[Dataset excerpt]
* start *

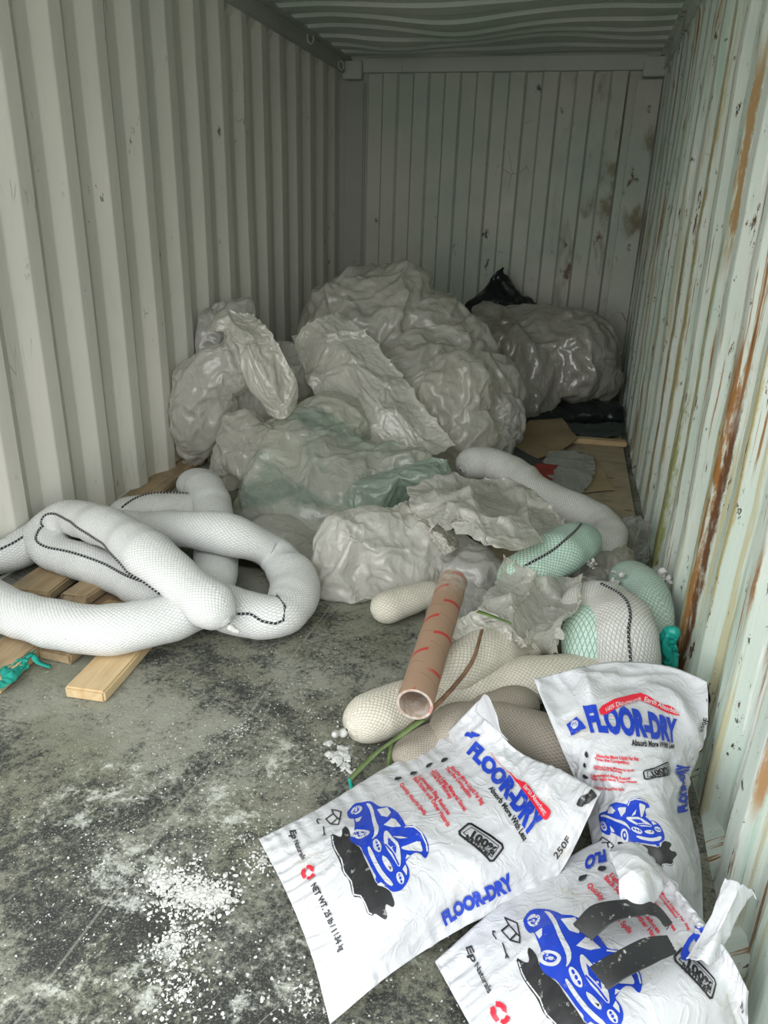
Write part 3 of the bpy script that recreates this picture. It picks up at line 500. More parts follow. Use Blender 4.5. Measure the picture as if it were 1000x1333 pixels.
RIBBON_A = [('p', 3, [(0.2839, 0.8748), (0.3567, 0.8682), (0.4197, 0.8652), (0.4705, 0.8682), (0.5011, 0.8729), (0.5114, 0.8801), (0.5399, 0.879), (0.5853, 0.8701), (0.6366, 0.8657), (0.6949, 0.8656), (0.73, 0.8649), (0.737, 0.86), (0.7414, 0.8522), (0.7407, 0.8409), (0.7311, 0.8342), (0.7122, 0.83), (0.6785, 0.8293), (0.63, 0.8333), (0.5838, 0.8395), (0.5357, 0.8473), (0.4899, 0.8548), (0.4432, 0.8595), (0.3958, 0.8639), (0.3492, 0.8658), (0.305, 0.87), (0.2653, 0.8748)]),
('t', 0, 'Earth Absorbent', (0.5207, 0.8593), (0.7072, 0.837), (0.5251, 0.877), 0.015),
('p', 2, [(0.8692, 0.9364), (0.8791, 0.9464), (0.946, 0.9897), (0.9929, 0.9842), (0.9669, 0.959), (0.9043, 0.9349)]),
('p', 1, [(0.1056, 0.8519), (0.1002, 0.8652), (0.1047, 0.8751), (0.1156, 0.8803), (0.1202, 0.8862), (0.1159, 0.893), (0.1234, 0.8991), (0.1397, 0.9047), (0.1549, 0.9086), (0.1698, 0.9102), (0.1719, 0.9051), (0.1614, 0.8923), (0.1546, 0.8852), (0.1477, 0.8846), (0.1449, 0.8768), (0.1453, 0.8645), (0.1419, 0.8589), (0.1352, 0.8609), (0.1257, 0.8583), (0.115, 0.8499)])]
NET_A = [[(1.402, 1.14, 0.02), (1.517, 1.006, 0.05), (1.608, 0.895, 0.05), (1.675, 0.802, 0.02)], [(1.508, 1.232, 0.05), (1.628, 1.053, 0.13), (1.727, 0.925, 0.14), (1.765, 0.905, 0.05)], [(1.62, 1.387, 0.06), (1.747, 1.163, 0.15), (1.836, 1.049, 0.15), (1.879, 1.024, 0.06)], [(1.73, 1.492, 0.09), (1.853, 1.31, 0.16), (1.954, 1.169, 0.17), (2.017, 1.12, 0.09)], [(1.821, 1.468, 0.24), (1.915, 1.389, 0.19), (2.028, 1.325, 0.2), (2.101, 1.264, 0.22)]]
RIBBON_C = [('t', 1, 'FLO', (0.0531, 0.6302), (0.0394, 0.5605), (0.0933, 0.6048), 0.06),
('t', 1, 'OOR', (0.5543, 0.5947), (0.4811, 0.9981), (0.4949, 0.5898), 0.06),
('p', 1, [(0.5002, 0.681), (0.48, 0.8618), (0.545, 0.9011), (0.5484, 0.685)])]
RIBBON_B = [('p', 3, [(0.2797, 0.863), (0.334, 0.8728), (0.3895, 0.8839), (0.4455, 0.8952), (0.4897, 0.8991), (0.5194, 0.8925), (0.5496, 0.8853), (0.5804, 0.8788), (0.6137, 0.875), (0.6467, 0.8754), (0.6798, 0.87), (0.7108, 0.8574), (0.7297, 0.8501), (0.7298, 0.8489), (0.7, 0.8499), (0.6444, 0.8546), (0.5932, 0.8603), (0.5449, 0.8683), (0.5096, 0.8749), (0.485, 0.88), (0.4458, 0.8753), (0.391, 0.862), (0.3394, 0.8497), (0.2892, 0.8361), (0.2604, 0.8368), (0.2552, 0.8507)]),
('t', 0, '100% Diatomaceous', (0.294, 0.8444), (0.4897, 0.8817), (0.289, 0.8548), 0.015),
('t', 0, 'Earth Absorbent', (0.5056, 0.8767), (0.719, 0.8518), (0.5135, 0.8894), 0.015),
('p', 1, [(0.0759, 0.8182), (0.1395, 0.842), (0.173, 0.7991), (0.0857, 0.7728)]),
('p', 0, [(0.1415, 0.8154), (0.1396, 0.8105), (0.1345, 0.8064), (0.128, 0.8035), (0.1201, 0.8009), (0.1126, 0.8006), (0.1054, 0.8014), (0.1001, 0.8045), (0.0971, 0.8079), (0.0952, 0.8123), (0.0957, 0.817), (0.0997, 0.8217), (0.1048, 0.8257), (0.1104, 0.8293), (0.118, 0.8306), (0.1251, 0.8308), (0.1314, 0.83), (0.1374, 0.8277), (0.1404, 0.8244), (0.1428, 0.82)]),
('t', 1, 'NSF', (0.1044, 0.8123), (0.133, 0.8176), (0.1051, 0.82), 0.01),
('p', 2, [(0.9396, 0.9383), (0.9351, 0.9702), (0.9778, 0.9847), (0.9926, 0.9417)])]
NET_B = [[(2.097, 1.126, 0.03), (2.178, 1.099, 0.06), (2.251, 1.106, 0.06), (2.312, 1.148, 0.04)], [(2.102, 1.249, 0.08), (2.173, 1.155, 0.18), (2.238, 1.158, 0.19), (2.317, 1.285, 0.08)], [(2.064, 1.366, 0.13), (2.146, 1.28, 0.21), (2.219, 1.296, 0.21), (2.301, 1.42, 0.13)], [(2.014, 1.422, 0.2), (2.134, 1.388, 0.25), (2.243, 1.42, 0.25), (2.331, 1.509, 0.2)], [(1.942, 1.534, 0.28), (2.111, 1.644, 0.29), (2.262, 1.653, 0.3), (2.393, 1.588, 0.29)]]
NET_C = [[(1.826, 0.954, 0.03), (1.92, 0.824, 0.05), (1.998, 0.727, 0.05), (2.065, 0.66, 0.03)], [(1.945, 1.083, 0.08), (2.046, 0.887, 0.17), (2.132, 0.783, 0.18), (2.215, 0.765, 0.08)], [(2.121, 1.244, 0.12), (2.208, 1.032, 0.2), (2.264, 0.904, 0.21), (2.314, 0.868, 0.12)], [(2.193, 1.13, 0.2), (2.243, 0.999, 0.24), (2.281, 0.938, 0.24), (2.316, 0.906, 0.2)]]

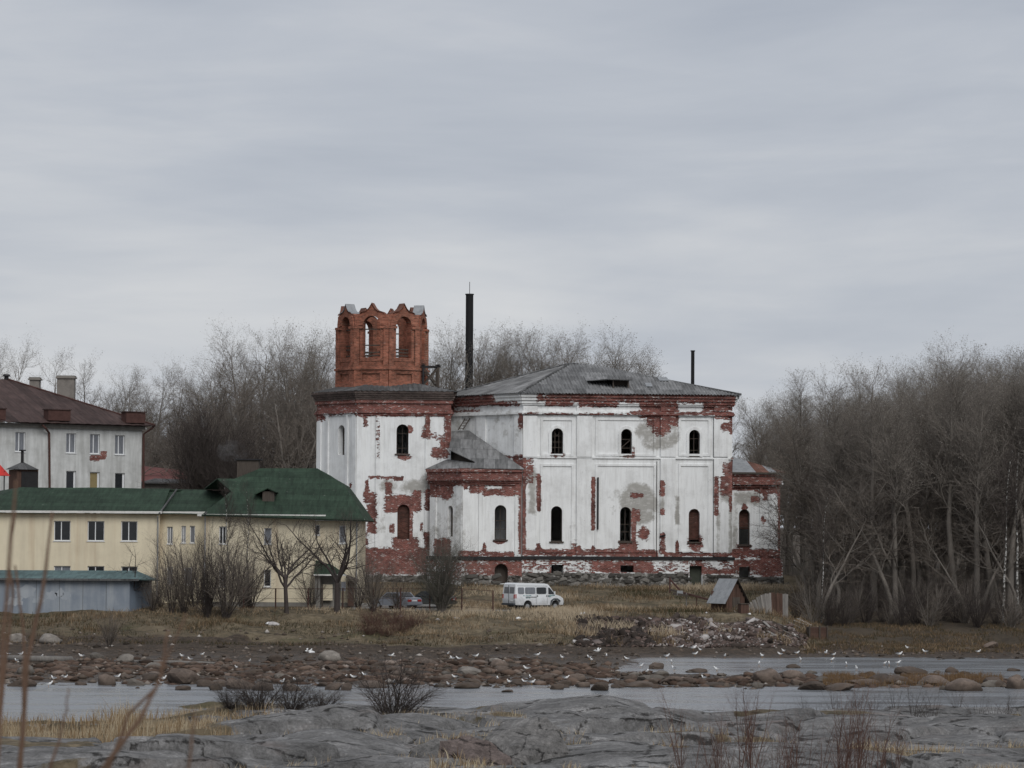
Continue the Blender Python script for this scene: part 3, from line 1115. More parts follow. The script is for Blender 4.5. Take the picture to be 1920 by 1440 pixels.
# plinth, drip band and stone footing
zpl0, zpl1 = FM.z(1180, 1078), FM.z(1180, 1049)
FM.plate('plinth', M_CHURCH, rect(-0.05, ZB, U1 + 0.1, zpl1), [rect(*FM.rect(*w)) for w in BAS] + [rect(*FM.rect(*DOOR))], -0.28, 0.0, 0.19, CH)
g = Geo()
g.box(-0.1, U1 + 0.2, -0.42, -0.002, FM.z(1180, 1049.5), FM.z(1180, 1043.5))
g.make('drip_ledge', M_IRON, CH, FM.W)
# cornice and mouldings of the front
for (y0, y1, o) in ((739.5, 746, .62), (746, 752, .46), (752, 758, .32), (758, 761, .22), (771.5, 774.5, .20), (774.5, 778, .32), (778, 780, .16)):
    FM.plate('cornice', M_CHURCH, rect(-o * 0.4, FM.z(1170, y1), U1 + o * 0.6, FM.z(1170, y0)), [], -o, 0.0, 0.22, CH)
FM.plate('string_course', M_CHURCH, rect(0, FM.z(1170, 860), U1 + .1, FM.z(1170, 856.6)), [], -0.13, 0, 0.22, CH)
PIL = [(980, 1007), (1081, 1110), (1238, 1266), (1338, 1365)]
for (a, b) in PIL:
    for (y0, y1) in ((780, 856.6), (860, 1043.5)):
        FM.plate('pilaster', M_CHURCH, rect(FM.u(a), FM.z((a + b) / 2, y1), FM.u(b), FM.z((a + b) / 2, y0)), [], -0.20, 0, 0.19, CH)
    FM.plate('pilaster', M_CHURCH, rect(FM.u(a), FM.z((a + b) / 2, 771.5), FM.u(b), FM.z((a + b) / 2, 761)), [], -0.17, 0, 0.22, CH)
for (a, b) in ((1013, 1076), (1116, 1230), (1272, 1332)):
    for (y0, y1) in ((784, 855), (870, 1036)):
        o_ = rect(FM.u(a), FM.z((a + b) / 2, y1), FM.u(b), FM.z((a + b) / 2, y0))
        i_ = rect(FM.u(a) + .22, FM.z((a + b) / 2, y1) + .2, FM.u(b) - .22, FM.z((a + b) / 2, y0) - .2)
        FM.plate('panel_moulding', M_CHURCH, o_, [i_], -0.09, 0, 0.25, CH)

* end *

→ **Written request**:
Find the word "More" in the data and show each line that holds it.

→ **Response for this exercise**:
Write part 3 of the bpy script that recreates this picture. It picks up at line 500. More parts follow. Use Blender 4.5. Measure the picture as if it were 1000x1333 pixels.
Continue the Blender Python script for this scene: part 3, from line 1115. More parts follow. The script is for Blender 4.5. Take the picture to be 1920 by 1440 pixels.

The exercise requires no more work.